The Victorian YWCA was brought in as managers for the project  and the building was cleaned and refurbished by home builder Metricon, which installed an industrial kitchen and laundry.

Interior decorating company Guest Group supplied brand-new furnishings, and Two Good – a social enterprise company that donates one meal for every one of their meals purchased by Melbourne business lunchers – provides the food.

Now called the Lake House, the shelter provides a safe and comfortable home for 38 women, but it currently receives 40 applications per week.

Just the start

A similar project is currently underway in Sydney and more are planned, but Pradolin sees a long road ahead. “Pop-up shelters are not a solution. It’s a response by the property sector to a city in crisis,” he says.

“It’s in our country’s long-term interest to house everyone,” he says. Accordingly, he is a founding member of Housing All Australians, a private-sector interest group using its influence to challenge the housing status quo. Their strategies include short-term direct action, such as the pop-up shelters; medium-term plans including quantifying the consequences of continuing to not provide housing and increasing the supply of rental housing on government land; and long-term goals of a financial mechanism for private sector developments to provide low-income affordable housing mixed with private rental.

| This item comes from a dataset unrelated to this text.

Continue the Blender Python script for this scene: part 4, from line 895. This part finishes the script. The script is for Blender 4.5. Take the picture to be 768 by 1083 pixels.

Working with partners across business and government, Pradolin is goal-focused and pragmatic, but there is a palpable sense of urgency to his actions. As he told the ABC, “This transition housing is a response to a crisis. We have to be building much more social, affordable housing that the private market does not deliver. And my generation, if we do not do something, we are leaving an intergenerational time bomb for future society.”